Task >> Your task is to quote the listing below exactly, beginning with its first line and ending on the line bearing "for o in list(bpy.data.objects): bpy.data.objects.remove(o)".
## START Dataset content
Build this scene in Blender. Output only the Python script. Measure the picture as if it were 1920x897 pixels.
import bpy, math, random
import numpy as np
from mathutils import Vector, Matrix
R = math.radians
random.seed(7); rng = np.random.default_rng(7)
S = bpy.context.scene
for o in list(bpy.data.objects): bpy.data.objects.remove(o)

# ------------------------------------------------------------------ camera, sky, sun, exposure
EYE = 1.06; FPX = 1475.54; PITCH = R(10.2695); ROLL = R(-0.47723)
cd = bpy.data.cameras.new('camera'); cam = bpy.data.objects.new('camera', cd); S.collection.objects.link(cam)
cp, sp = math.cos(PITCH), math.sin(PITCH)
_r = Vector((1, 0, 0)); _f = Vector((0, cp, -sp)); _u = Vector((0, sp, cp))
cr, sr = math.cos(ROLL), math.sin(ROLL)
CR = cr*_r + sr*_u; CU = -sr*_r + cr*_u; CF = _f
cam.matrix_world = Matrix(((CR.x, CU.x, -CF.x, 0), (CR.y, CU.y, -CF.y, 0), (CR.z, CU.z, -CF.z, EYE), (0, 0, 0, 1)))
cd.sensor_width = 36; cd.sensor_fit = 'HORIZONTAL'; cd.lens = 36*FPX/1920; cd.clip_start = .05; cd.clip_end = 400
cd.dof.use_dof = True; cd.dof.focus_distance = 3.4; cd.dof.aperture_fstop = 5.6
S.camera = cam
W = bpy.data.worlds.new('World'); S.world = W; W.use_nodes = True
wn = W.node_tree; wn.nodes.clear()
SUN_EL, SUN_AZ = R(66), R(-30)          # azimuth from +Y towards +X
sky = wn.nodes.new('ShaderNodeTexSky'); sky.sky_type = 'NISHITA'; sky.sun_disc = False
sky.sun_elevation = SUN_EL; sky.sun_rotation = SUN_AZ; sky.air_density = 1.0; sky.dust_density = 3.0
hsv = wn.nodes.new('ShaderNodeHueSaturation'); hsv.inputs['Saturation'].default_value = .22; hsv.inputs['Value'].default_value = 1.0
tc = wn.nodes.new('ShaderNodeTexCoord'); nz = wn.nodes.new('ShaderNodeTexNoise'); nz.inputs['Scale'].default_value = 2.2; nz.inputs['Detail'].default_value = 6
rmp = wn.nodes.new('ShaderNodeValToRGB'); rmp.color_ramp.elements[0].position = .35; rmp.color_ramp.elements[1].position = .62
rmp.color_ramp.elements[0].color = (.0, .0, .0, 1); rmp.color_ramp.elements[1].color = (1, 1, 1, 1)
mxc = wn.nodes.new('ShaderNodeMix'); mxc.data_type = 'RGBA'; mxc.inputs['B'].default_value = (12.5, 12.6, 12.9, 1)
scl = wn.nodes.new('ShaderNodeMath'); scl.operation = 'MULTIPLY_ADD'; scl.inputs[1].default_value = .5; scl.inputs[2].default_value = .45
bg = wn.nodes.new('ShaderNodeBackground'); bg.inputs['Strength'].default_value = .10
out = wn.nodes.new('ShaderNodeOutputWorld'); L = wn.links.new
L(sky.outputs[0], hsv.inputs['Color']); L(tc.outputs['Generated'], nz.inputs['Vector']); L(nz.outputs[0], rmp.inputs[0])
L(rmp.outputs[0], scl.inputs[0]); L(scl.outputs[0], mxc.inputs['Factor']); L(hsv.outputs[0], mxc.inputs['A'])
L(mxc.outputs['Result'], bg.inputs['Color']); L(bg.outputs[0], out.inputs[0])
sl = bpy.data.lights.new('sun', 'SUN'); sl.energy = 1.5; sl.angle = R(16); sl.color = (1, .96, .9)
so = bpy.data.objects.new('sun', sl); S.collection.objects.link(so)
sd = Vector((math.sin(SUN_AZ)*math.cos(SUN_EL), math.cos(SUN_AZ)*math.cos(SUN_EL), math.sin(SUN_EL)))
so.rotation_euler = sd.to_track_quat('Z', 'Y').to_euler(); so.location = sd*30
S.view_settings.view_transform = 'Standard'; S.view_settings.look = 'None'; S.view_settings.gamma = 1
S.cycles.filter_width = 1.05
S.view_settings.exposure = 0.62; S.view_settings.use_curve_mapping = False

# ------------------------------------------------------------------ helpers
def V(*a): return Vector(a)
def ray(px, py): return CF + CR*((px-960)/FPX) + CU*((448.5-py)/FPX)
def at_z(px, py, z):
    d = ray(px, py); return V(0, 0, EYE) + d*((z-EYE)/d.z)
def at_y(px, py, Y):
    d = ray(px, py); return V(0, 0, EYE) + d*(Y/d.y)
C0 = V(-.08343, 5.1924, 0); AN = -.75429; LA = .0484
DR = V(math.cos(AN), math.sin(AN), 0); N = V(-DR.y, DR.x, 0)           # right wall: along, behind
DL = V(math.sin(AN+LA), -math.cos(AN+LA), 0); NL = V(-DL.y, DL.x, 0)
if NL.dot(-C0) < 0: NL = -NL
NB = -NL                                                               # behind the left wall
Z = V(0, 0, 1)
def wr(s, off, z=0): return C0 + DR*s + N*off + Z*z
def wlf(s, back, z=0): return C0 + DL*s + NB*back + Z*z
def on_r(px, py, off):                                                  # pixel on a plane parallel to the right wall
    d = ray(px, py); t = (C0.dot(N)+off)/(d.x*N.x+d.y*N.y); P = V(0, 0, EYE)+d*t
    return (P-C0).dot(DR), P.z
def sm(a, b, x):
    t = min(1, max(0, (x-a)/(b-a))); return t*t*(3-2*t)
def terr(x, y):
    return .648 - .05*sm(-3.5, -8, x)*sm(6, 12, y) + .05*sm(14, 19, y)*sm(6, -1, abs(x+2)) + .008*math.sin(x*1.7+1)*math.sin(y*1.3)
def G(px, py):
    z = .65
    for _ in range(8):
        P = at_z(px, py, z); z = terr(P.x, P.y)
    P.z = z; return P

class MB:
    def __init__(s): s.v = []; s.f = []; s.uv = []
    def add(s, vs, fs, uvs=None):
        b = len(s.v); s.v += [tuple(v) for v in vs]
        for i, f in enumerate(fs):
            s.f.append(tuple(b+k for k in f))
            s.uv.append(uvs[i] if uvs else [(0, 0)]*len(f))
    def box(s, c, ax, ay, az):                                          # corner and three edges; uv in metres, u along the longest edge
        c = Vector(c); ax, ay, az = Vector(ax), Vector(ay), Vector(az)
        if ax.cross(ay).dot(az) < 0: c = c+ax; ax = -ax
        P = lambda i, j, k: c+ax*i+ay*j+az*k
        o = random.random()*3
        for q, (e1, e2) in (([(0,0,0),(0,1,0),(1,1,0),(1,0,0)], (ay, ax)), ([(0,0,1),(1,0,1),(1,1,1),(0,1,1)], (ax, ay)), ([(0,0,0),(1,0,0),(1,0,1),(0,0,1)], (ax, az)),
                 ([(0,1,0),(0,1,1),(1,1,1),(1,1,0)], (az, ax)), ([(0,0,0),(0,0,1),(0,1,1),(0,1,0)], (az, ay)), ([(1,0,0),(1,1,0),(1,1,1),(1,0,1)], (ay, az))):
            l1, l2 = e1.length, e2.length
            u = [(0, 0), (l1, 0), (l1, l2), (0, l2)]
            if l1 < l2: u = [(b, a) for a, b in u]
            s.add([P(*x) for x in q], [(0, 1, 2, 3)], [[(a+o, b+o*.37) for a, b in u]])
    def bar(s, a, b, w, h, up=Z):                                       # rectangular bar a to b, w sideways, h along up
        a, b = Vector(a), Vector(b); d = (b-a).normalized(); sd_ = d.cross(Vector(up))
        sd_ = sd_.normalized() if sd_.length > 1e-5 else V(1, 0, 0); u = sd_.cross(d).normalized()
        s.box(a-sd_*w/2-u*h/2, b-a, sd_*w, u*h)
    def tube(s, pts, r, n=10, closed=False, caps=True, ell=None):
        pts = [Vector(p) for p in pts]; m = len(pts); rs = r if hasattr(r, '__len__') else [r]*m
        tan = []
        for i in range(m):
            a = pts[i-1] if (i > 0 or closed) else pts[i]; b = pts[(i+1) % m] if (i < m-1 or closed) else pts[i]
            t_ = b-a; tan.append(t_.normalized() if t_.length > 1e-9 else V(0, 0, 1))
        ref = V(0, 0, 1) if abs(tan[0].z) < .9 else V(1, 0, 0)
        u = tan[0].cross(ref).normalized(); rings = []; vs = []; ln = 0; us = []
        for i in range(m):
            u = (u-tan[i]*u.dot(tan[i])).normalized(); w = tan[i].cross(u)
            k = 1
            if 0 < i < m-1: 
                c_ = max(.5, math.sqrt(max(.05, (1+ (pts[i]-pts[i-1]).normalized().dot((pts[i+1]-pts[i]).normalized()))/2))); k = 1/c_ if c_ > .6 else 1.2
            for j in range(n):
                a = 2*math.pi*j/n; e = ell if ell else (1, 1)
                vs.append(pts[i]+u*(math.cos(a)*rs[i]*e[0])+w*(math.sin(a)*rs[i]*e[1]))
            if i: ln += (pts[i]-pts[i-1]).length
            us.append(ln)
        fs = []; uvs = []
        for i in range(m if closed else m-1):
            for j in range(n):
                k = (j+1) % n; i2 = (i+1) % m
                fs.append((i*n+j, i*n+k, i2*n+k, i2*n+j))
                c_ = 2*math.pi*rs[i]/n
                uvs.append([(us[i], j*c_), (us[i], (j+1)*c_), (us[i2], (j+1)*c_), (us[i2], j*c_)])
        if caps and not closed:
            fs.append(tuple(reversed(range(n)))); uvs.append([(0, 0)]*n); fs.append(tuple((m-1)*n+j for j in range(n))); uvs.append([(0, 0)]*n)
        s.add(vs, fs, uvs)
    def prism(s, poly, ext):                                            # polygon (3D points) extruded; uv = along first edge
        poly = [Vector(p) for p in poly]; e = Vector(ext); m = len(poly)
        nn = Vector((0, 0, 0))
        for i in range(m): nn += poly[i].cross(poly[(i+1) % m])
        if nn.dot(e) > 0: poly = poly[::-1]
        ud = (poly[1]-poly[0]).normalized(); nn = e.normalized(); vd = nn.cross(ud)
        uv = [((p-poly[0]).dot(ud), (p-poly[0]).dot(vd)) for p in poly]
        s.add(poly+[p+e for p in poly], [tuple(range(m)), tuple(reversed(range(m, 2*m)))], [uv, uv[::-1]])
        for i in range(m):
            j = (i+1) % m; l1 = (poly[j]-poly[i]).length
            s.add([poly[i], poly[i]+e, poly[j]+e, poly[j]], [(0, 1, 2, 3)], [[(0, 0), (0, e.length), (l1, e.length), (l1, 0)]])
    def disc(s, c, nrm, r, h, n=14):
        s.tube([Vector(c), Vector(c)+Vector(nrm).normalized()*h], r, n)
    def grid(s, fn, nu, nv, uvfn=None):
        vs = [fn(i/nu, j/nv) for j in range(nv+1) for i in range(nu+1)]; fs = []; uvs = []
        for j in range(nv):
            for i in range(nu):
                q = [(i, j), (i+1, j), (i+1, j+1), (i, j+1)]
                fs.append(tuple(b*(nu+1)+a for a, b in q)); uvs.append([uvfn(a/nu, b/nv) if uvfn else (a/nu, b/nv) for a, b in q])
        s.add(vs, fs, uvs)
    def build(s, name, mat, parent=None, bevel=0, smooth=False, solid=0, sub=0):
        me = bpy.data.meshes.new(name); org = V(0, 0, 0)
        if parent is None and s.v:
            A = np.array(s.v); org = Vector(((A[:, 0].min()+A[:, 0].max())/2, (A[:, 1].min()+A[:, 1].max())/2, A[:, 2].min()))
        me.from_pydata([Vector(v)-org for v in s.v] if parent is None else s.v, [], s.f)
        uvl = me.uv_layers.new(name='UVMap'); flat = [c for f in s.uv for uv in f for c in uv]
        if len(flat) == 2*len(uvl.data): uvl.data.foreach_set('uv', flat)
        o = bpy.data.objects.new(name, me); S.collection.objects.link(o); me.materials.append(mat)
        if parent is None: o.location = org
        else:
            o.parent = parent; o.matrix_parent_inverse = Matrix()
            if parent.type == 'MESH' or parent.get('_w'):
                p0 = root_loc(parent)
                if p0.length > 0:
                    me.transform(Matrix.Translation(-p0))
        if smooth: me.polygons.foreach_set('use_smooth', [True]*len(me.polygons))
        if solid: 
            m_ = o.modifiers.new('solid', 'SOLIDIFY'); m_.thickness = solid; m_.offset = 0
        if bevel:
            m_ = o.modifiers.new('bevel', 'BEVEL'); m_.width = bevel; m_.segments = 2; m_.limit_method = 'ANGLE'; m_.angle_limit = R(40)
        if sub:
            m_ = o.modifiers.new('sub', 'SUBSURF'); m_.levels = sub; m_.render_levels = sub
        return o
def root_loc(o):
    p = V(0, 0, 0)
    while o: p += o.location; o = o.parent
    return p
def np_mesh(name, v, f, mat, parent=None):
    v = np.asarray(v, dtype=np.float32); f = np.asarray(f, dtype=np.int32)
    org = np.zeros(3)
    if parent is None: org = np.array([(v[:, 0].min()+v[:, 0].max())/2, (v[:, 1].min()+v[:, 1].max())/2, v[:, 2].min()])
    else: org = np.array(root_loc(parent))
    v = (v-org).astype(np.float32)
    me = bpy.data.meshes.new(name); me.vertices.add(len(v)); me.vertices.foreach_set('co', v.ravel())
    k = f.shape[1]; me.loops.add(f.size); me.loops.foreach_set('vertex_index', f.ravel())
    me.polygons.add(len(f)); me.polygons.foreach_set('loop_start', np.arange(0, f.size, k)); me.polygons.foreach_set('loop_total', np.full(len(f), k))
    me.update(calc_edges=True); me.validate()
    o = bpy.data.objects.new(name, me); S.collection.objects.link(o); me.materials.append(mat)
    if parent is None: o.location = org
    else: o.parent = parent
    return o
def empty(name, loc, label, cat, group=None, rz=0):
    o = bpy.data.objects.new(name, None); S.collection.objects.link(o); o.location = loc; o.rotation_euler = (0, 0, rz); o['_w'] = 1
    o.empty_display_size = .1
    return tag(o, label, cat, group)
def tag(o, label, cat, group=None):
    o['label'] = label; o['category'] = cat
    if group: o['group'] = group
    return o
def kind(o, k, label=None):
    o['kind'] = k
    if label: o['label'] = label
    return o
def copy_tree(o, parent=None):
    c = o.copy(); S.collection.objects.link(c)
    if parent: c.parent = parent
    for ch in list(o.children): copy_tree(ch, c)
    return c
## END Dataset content
Full solution >>
Build this scene in Blender. Output only the Python script. Measure the picture as if it were 1920x897 pixels.
import bpy, math, random
import numpy as np
from mathutils import Vector, Matrix
R = math.radians
random.seed(7); rng = np.random.default_rng(7)
S = bpy.context.scene
for o in list(bpy.data.objects): bpy.data.objects.remove(o)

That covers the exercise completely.